▶ [DATA EXCERPT]:
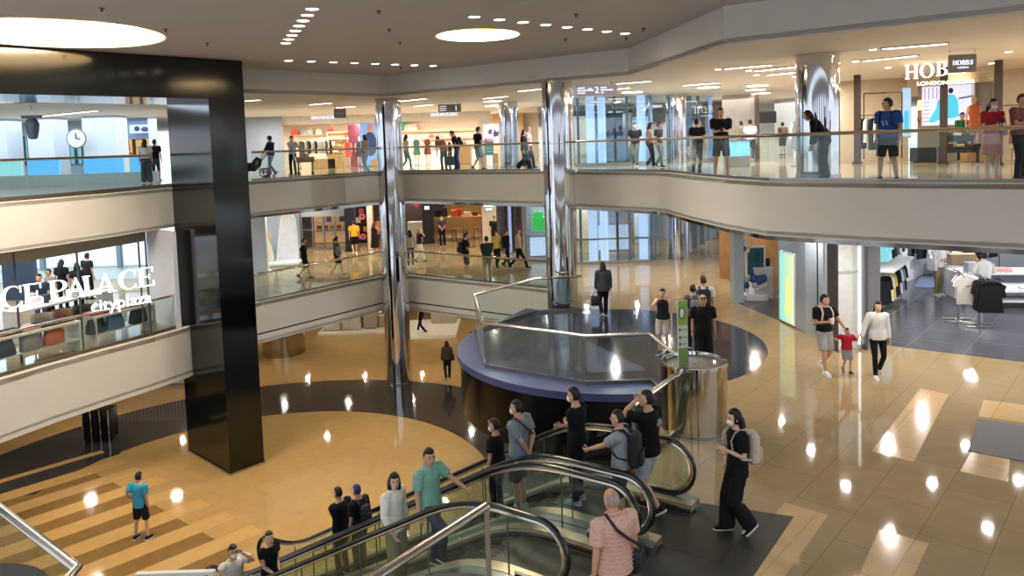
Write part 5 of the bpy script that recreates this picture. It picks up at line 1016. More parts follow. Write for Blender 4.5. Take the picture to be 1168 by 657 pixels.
    if bt in ('pants', 'shorts', 'wide', 'slim'):
        m.tube([W(T(0, 0, z)) for z in (.80, .88, .95, 1.03, 1.06)], [x*s*gg for x in (.11, .165, .172, .155, .15)], 14, ry=[x*s*gg for x in (.09, .125, .128, .115, .11)], side=(1, 0, 0))
        for q, hp_, k_, an, pt in legs:
            if bt == 'shorts':
                kn = hp_.lerp(k_, .93); m.tube([W(hp_+Vector((0, 0, .04))), W(hp_.lerp(k_, .5)), W(kn)], [x*s*gg**.5 for x in (.095, .098, .088)], 12)
            else:
                rr = {'pants': (.092, .082, .066, .064, .058), 'slim': (.09, .077, .058, .056, .046), 'wide': (.095, .1, .1, .105, .11)}[bt]
                m.tube([W(hp_+Vector((0, 0, .04))), W(hp_.lerp(k_, .5)), W(k_), W(k_.lerp(an, .45)), W(an+Vector((0, 0, -.015)))], [x*s*gg**.5 for x in rr], 12)
        out['bottom'] = later(m, {'shorts': 'shorts'}.get(bt, 'trousers'), cloth(bc_), t, v, sm=2)
    else:
        hem = .52 if bt == 'skirt' else .35; m.tube([W(T(0, 0, 1.06)), W(T(0, 0, .95)), W(Vector((0, 0, .8))), W(Vector((0, 0, hem)))], [x*s*gg for x in (.14, .178, .19, .21 if bt == 'skirt' else .24)], 16, ry=[x*s*gg for x in (.105, .135, .15, .18)], side=(1, 0, 0))
        later(m, 'skirt', cloth(bc_), t, v, sm=2)
    # tops
    tt, tc_ = top[0], top[1]; hem = top[2] if len(top) > 2 else (.90 if tt != 'tank' else .93); m = MB()
    nk = 1.44 if tt not in ('polo', 'long') else 1.46; k1 = (.14, .175) if fem else (.165, .19)
    zs_ = [hem, 1.0, 1.1, 1.22, 1.33, 1.395, nk]; rx = [.185, .178, k1[0], k1[0]+.012, k1[1], k1[1]-.025, .085]; ry = [.14, .132, .122, .128, .13, .108, .078]
    if tt == 'tank': rx[5] -= .03; rx[6] = .07
    m.tube([W(T(0, 0, z)) for z in zs_], [x*s*g for x in rx], 16, ry=[x*s*g for x in ry], side=tuple(RL @ Vector((1, 0, 0))))
    for q, sh, e, w_ in arms:
        if tt != 'tank': m.ell(W(sh+Vector((-q*.012, 0, -.005))), .075*s*g**.4, 12, 9)
        if tt in ('tee', 'polo', 'dress'): m.tube([W(sh+Vector((-q*.05, 0, .0))), W(sh), W(sh.lerp(e, .4)), W(sh.lerp(e, .72))], [x*s*g**.4 for x in (.076, .082, .077, .074)], 12)
        elif tt == 'cap': m.tube([W(sh+Vector((-q*.05, 0, .0))), W(sh), W(sh.lerp(e, .4))], [x*s for x in (.065, .07, .068)], 12)
        elif tt == 'long': m.tube([W(sh+Vector((-q*.05, 0, .0))), W(sh), W(sh.lerp(e, .5)), W(e), W(e.lerp(w_, .5)), W(w_-(w_-e)*.06)], [x*s*g**.4 for x in (.078, .084, .07, .06, .053, .045)], 12)
        else: m.ell(W(sh+Vector((-q*.03, 0, 0))), .05*s, 10, 8)
    tob = out['top'] = later(m, {'dress': 'dress_top', 'polo': 'polo_shirt', 'long': 'long_sleeved_top', 'tank': 'sleeveless_top'}.get(tt, 'shirt'), cloth(tc_), t, v, sm=2)
    if tt == 'polo':
        m = MB(); m.tube([W(T(.072*math.cos(a), .012+.068*math.sin(a), 1.462-.018*math.sin(a))) for a in [2*PI*i/16 for i in range(16)]], .016*s, 6, closed=True); m.build('collar', cloth(tc_), tob, True)
    # hair
    hk, hcol = hair; hm = mat(hcol, .5, var=.2, scale=40, spec=.4); m = MB(); n, mm = 22, 14; rr = random.Random(len(lb)*7+int(h*100))
    def hr(dv):
        fr = (dv.z-.40)/.14; bk = min((-dv.y+.10)/.2, (dv.z+(.95 if hk in ('long', 'bob', 'tail') else .7))/.2)
        if hk in ('long', 'bob'): bk = max(bk, min((abs(dv.x)-.62)/.12, (.42-dv.y)/.15))
        k = max(0, min(1, max(fr, bk))); thick = {'buzz': .05, 'bald': .04}.get(hk, .14)
        if hk == 'bald': k *= 1 if dv.z < .55 and dv.y < .3 else .35
        return .86+k*(.14+thick)+rr.uniform(-.012, .012)*k
    G_ = []
    for i in range(mm+1):
        a_ = PI*i/mm; row = []
        for j in range(n):
            b_ = 2*PI*j/n; dv = Vector((math.sin(a_)*math.cos(b_), math.sin(a_)*math.sin(b_), math.cos(a_))); r_ = hr(dv); row.append(m.bm.verts.new(Hd(dv.x*.074*r_, dv.y*.092*r_-.004, dv.z*.11*r_+.012)))
        G_.append(row)
    for a_, b_ in zip(G_, G_[1:]):
        for j in range(n): m._f((a_[j], b_[j], b_[(j+1) % n], a_[(j+1) % n]))
    bmesh.ops.remove_doubles(m.bm, verts=m.bm.verts[:], dist=.0004)
    if hk == 'long': m.tube([Hd(0, -.03, .07), Hd(0, -.075, -.02), Hd(0, -.085, -.14), Hd(0, -.09, -.27), Hd(0, -.095, -.40), Hd(0, -.095, -.46)], [x*s for x in (.06, .092, .105, .11, .085, .03)], 12, ry=[x*s for x in (.04, .055, .06, .058, .045, .02)], side=tuple(RH @ Vector((1, 0, 0))))
    if hk == 'bob':
        m.tube([Hd(0, -.02, .08), Hd(0, -.045, 0), Hd(0, -.045, -.08), Hd(0, -.03, -.15), Hd(0, -.02, -.17)], [x*s for x in (.06, .097, .105, .1, .06)], 14, ry=[x*s for x in (.05, .075, .075, .065, .03)], side=tuple(RH @ Vector((1, 0, 0))))
    if hk == 'bun': m.ell(Hd(0, -.11, .05), tuple(x*s for x in (.05, .045, .05)), 10, 8)
    if hk == 'tail': m.tube([Hd(0, -.09, .03), Hd(0, -.14, .0), Hd(0, -.14, -.1), Hd(0, -.12, -.24)], [x*s for x in (.03, .04, .038, .012)], 8)
    m.build('hair', hm, t, True)
    if hat:
        m = MB(); m.lathe([(.082, .03), (.086, .06), (.075, .11), (.04, .135), (.005, .14)], n=20, sy=1.2); m.bm.transform(Matrix.Translation(W(hc)) @ RH.to_4x4() @ Matrix.Scale(s, 4)); m.tube([Hd(-.05, .08, .05), Hd(0, .16, .04), Hd(.05, .08, .05)], .02*s, 8, ry=.006*s); m.build('cap', cloth(hat), t, True)
    if mask:
        m = MB(); el(m, (0, .055, -.048), (.058, .052, .052)); m.build('mask', mat(mask, .7), t, True)
    M0 = Matrix.Translation(Vector(pos)) @ Matrix.Rotation(math.radians(face), 4, 'Z')
    out.update(root=t, M=M0, s=s, T=lambda x, y, z: M0 @ W(T(x, y, z)), RL=RL, face=math.radians(face), Hd=lambda x, y, z: M0 @ Hd(x, y, z))
    out['wL'] = M0 @ out['L']; out['wR'] = M0 @ out['R']; return out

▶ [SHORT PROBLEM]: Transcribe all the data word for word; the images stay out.

▶ [COMPLETE OUTPUT]:
Write part 5 of the bpy script that recreates this picture. It picks up at line 1016. More parts follow. Write for Blender 4.5. Take the picture to be 1168 by 657 pixels.
    if bt in ('pants', 'shorts', 'wide', 'slim'):
        m.tube([W(T(0, 0, z)) for z in (.80, .88, .95, 1.03, 1.06)], [x*s*gg for x in (.11, .165, .172, .155, .15)], 14, ry=[x*s*gg for x in (.09, .125, .128, .115, .11)], side=(1, 0, 0))
        for q, hp_, k_, an, pt in legs:
            if bt == 'shorts':
                kn = hp_.lerp(k_, .93); m.tube([W(hp_+Vector((0, 0, .04))), W(hp_.lerp(k_, .5)), W(kn)], [x*s*gg**.5 for x in (.095, .098, .088)], 12)
            else:
                rr = {'pants': (.092, .082, .066, .064, .058), 'slim': (.09, .077, .058, .056, .046), 'wide': (.095, .1, .1, .105, .11)}[bt]
                m.tube([W(hp_+Vector((0, 0, .04))), W(hp_.lerp(k_, .5)), W(k_), W(k_.lerp(an, .45)), W(an+Vector((0, 0, -.015)))], [x*s*gg**.5 for x in rr], 12)
        out['bottom'] = later(m, {'shorts': 'shorts'}.get(bt, 'trousers'), cloth(bc_), t, v, sm=2)
    else:
        hem = .52 if bt == 'skirt' else .35; m.tube([W(T(0, 0, 1.06)), W(T(0, 0, .95)), W(Vector((0, 0, .8))), W(Vector((0, 0, hem)))], [x*s*gg for x in (.14, .178, .19, .21 if bt == 'skirt' else .24)], 16, ry=[x*s*gg for x in (.105, .135, .15, .18)], side=(1, 0, 0))
        later(m, 'skirt', cloth(bc_), t, v, sm=2)
    # tops
    tt, tc_ = top[0], top[1]; hem = top[2] if len(top) > 2 else (.90 if tt != 'tank' else .93); m = MB()
    nk = 1.44 if tt not in ('polo', 'long') else 1.46; k1 = (.14, .175) if fem else (.165, .19)
    zs_ = [hem, 1.0, 1.1, 1.22, 1.33, 1.395, nk]; rx = [.185, .178, k1[0], k1[0]+.012, k1[1], k1[1]-.025, .085]; ry = [.14, .132, .122, .128, .13, .108, .078]
    if tt == 'tank': rx[5] -= .03; rx[6] = .07
    m.tube([W(T(0, 0, z)) for z in zs_], [x*s*g for x in rx], 16, ry=[x*s*g for x in ry], side=tuple(RL @ Vector((1, 0, 0))))
    for q, sh, e, w_ in arms:
        if tt != 'tank': m.ell(W(sh+Vector((-q*.012, 0, -.005))), .075*s*g**.4, 12, 9)
        if tt in ('tee', 'polo', 'dress'): m.tube([W(sh+Vector((-q*.05, 0, .0))), W(sh), W(sh.lerp(e, .4)), W(sh.lerp(e, .72))], [x*s*g**.4 for x in (.076, .082, .077, .074)], 12)
        elif tt == 'cap': m.tube([W(sh+Vector((-q*.05, 0, .0))), W(sh), W(sh.lerp(e, .4))], [x*s for x in (.065, .07, .068)], 12)
        elif tt == 'long': m.tube([W(sh+Vector((-q*.05, 0, .0))), W(sh), W(sh.lerp(e, .5)), W(e), W(e.lerp(w_, .5)), W(w_-(w_-e)*.06)], [x*s*g**.4 for x in (.078, .084, .07, .06, .053, .045)], 12)
        else: m.ell(W(sh+Vector((-q*.03, 0, 0))), .05*s, 10, 8)
    tob = out['top'] = later(m, {'dress': 'dress_top', 'polo': 'polo_shirt', 'long': 'long_sleeved_top', 'tank': 'sleeveless_top'}.get(tt, 'shirt'), cloth(tc_), t, v, sm=2)
    if tt == 'polo':
        m = MB(); m.tube([W(T(.072*math.cos(a), .012+.068*math.sin(a), 1.462-.018*math.sin(a))) for a in [2*PI*i/16 for i in range(16)]], .016*s, 6, closed=True); m.build('collar', cloth(tc_), tob, True)
    # hair
    hk, hcol = hair; hm = mat(hcol, .5, var=.2, scale=40, spec=.4); m = MB(); n, mm = 22, 14; rr = random.Random(len(lb)*7+int(h*100))
    def hr(dv):
        fr = (dv.z-.40)/.14; bk = min((-dv.y+.10)/.2, (dv.z+(.95 if hk in ('long', 'bob', 'tail') else .7))/.2)
        if hk in ('long', 'bob'): bk = max(bk, min((abs(dv.x)-.62)/.12, (.42-dv.y)/.15))
        k = max(0, min(1, max(fr, bk))); thick = {'buzz': .05, 'bald': .04}.get(hk, .14)
        if hk == 'bald': k *= 1 if dv.z < .55 and dv.y < .3 else .35
        return .86+k*(.14+thick)+rr.uniform(-.012, .012)*k
    G_ = []
    for i in range(mm+1):
        a_ = PI*i/mm; row = []
        for j in range(n):
            b_ = 2*PI*j/n; dv = Vector((math.sin(a_)*math.cos(b_), math.sin(a_)*math.sin(b_), math.cos(a_))); r_ = hr(dv); row.append(m.bm.verts.new(Hd(dv.x*.074*r_, dv.y*.092*r_-.004, dv.z*.11*r_+.012)))
        G_.append(row)
    for a_, b_ in zip(G_, G_[1:]):
        for j in range(n): m._f((a_[j], b_[j], b_[(j+1) % n], a_[(j+1) % n]))
    bmesh.ops.remove_doubles(m.bm, verts=m.bm.verts[:], dist=.0004)
    if hk == 'long': m.tube([Hd(0, -.03, .07), Hd(0, -.075, -.02), Hd(0, -.085, -.14), Hd(0, -.09, -.27), Hd(0, -.095, -.40), Hd(0, -.095, -.46)], [x*s for x in (.06, .092, .105, .11, .085, .03)], 12, ry=[x*s for x in (.04, .055, .06, .058, .045, .02)], side=tuple(RH @ Vector((1, 0, 0))))
    if hk == 'bob':
        m.tube([Hd(0, -.02, .08), Hd(0, -.045, 0), Hd(0, -.045, -.08), Hd(0, -.03, -.15), Hd(0, -.02, -.17)], [x*s for x in (.06, .097, .105, .1, .06)], 14, ry=[x*s for x in (.05, .075, .075, .065, .03)], side=tuple(RH @ Vector((1, 0, 0))))
    if hk == 'bun': m.ell(Hd(0, -.11, .05), tuple(x*s for x in (.05, .045, .05)), 10, 8)
    if hk == 'tail': m.tube([Hd(0, -.09, .03), Hd(0, -.14, .0), Hd(0, -.14, -.1), Hd(0, -.12, -.24)], [x*s for x in (.03, .04, .038, .012)], 8)
    m.build('hair', hm, t, True)
    if hat:
        m = MB(); m.lathe([(.082, .03), (.086, .06), (.075, .11), (.04, .135), (.005, .14)], n=20, sy=1.2); m.bm.transform(Matrix.Translation(W(hc)) @ RH.to_4x4() @ Matrix.Scale(s, 4)); m.tube([Hd(-.05, .08, .05), Hd(0, .16, .04), Hd(.05, .08, .05)], .02*s, 8, ry=.006*s); m.build('cap', cloth(hat), t, True)
    if mask:
        m = MB(); el(m, (0, .055, -.048), (.058, .052, .052)); m.build('mask', mat(mask, .7), t, True)
    M0 = Matrix.Translation(Vector(pos)) @ Matrix.Rotation(math.radians(face), 4, 'Z')
    out.update(root=t, M=M0, s=s, T=lambda x, y, z: M0 @ W(T(x, y, z)), RL=RL, face=math.radians(face), Hd=lambda x, y, z: M0 @ Hd(x, y, z))
    out['wL'] = M0 @ out['L']; out['wR'] = M0 @ out['R']; return out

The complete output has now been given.